Comparison of Returns and Risks across Different Investment Asset Classes for the Same Issuer

Returns/Risks Bonds

Perpetual Securities

Preference Shares

Ordinary Shares

Amount of payout
received from issuer

Holders will typically receive the lowest payout compared to securities ranked lower issued by the same issuer.

Holders will typically receive higher distribution payments than bondholders who rank more senior.

Holders will typically receive higher dividend payout than bondholders and perpetual security holders which rank senior.

Dividend payout will depend on the profitability of the company.

Coupon/ Distribution/ Dividend payouts

Holders will typically be paid before perpetual security holders, preference shareholders and ordinary shareholders.

Holders will be paid after those ranked more senior are paid.

Issuer has the right to defer distribution payments.

Holders will receive dividends after bond and perpetual security holders which rank senior are paid.
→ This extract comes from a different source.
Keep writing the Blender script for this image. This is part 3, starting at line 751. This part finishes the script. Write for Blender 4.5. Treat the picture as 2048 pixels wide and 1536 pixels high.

Holders will be the last to receive dividends.

Investment risk in terms of underperformance in return and risk of losing some or all of investment

Usually lowest compared to other securities issued by same issuer

Usually medium

Usually medium

Usually highest

 

In the event of an issuer’s liquidation

 

Holders will be paid before perpetual security holders and shareholders.

Holders will be paid after bondholders.

Holders will be paid after perpetual security holders.

Holders will be the last to receive any payout.